A luta das mulheres negras
O Movimento Feminista não
tinha uma abordagem interseccional e racial, não pautando, dessa forma, a dupla
discriminação que as mulheres negras passam, tanto de gênero quanto
de raça. Além disso, dentro do Movimento Negro, liderado por homens, não
havia interesse em atuar nas lutas contra o sexismo.

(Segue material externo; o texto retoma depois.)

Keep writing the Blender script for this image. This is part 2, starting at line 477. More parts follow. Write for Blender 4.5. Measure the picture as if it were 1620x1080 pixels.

As mulheres negras no trabalho
No ambiente profissional, as mulheres negras ainda
possuem menos garantias de direitos do que as mulheres brancas. De acordo com
o Instituto de Pesquisa Econômica e Aplicada (IPEA),
as desigualdades raciais são mostradas tanto na
busca por um emprego quanto nas competições sociais por espaços de poder, as
quais podem estar presentes nas condições de proprietários (as) de uma empresa,
posições de gestão e chefia.
No caso das mulheres negras, elas
estão inseridas em um contexto das desigualdades básicas provocadas pelo
racismo e pelo patriarcalismo. Se for presenciar uma reunião de
trabalho com gestores dentro de uma organização, na maioria das vezes não
existe a presença de uma pessoa negra e, no caso do recorte de gênero, a
situação segue mais complicada, não havendo a representação de uma mulher
negra, na maioria dos casos.
Historicamente, as reivindicações
pelos direitos das mulheres negras com relação ao trabalho tiveram
suas primeiras manifestações na década de 1940. A imprensa negra tinha, até
então, suas publicações voltadas ao universo do homem negro, abdicando de
qualquer intervenção e inclusão de gênero. Foi por meio do jornal Quilombo,
vida, problemas e aspirações do negro que a questão das mulheres
negras foi abordada na época, em um retrato que foi o início das mobilizações
de gênero e raça no Brasil.
Depois dessas primeiras manifestações na mídia
impressa, ocorreram outras por meio de congressos nacionais e das empregadas
domésticas. O trabalho doméstico era e ainda é a área que mais abrange
mulheres, principalmente as negras, por uma questão histórica de falta
de oportunidades que coloca essas mulheres em serviços operacionais. Foi a
partir de todo esse processo de reconhecimento de grupos que reivindicam
pautas específicas que surgiram organizações de lideranças negras
femininas.
As ações sociais das mulheres negras
As lideranças negras femininas em trabalhos sociais
vêm crescendo, com foco na pauta de direitos humanos direcionada às
especificidades das mulheres negras. Porém, muitas vezes, esses trabalhos
sociais são renegados ao segundo plano pelos homens, inclusive os negros.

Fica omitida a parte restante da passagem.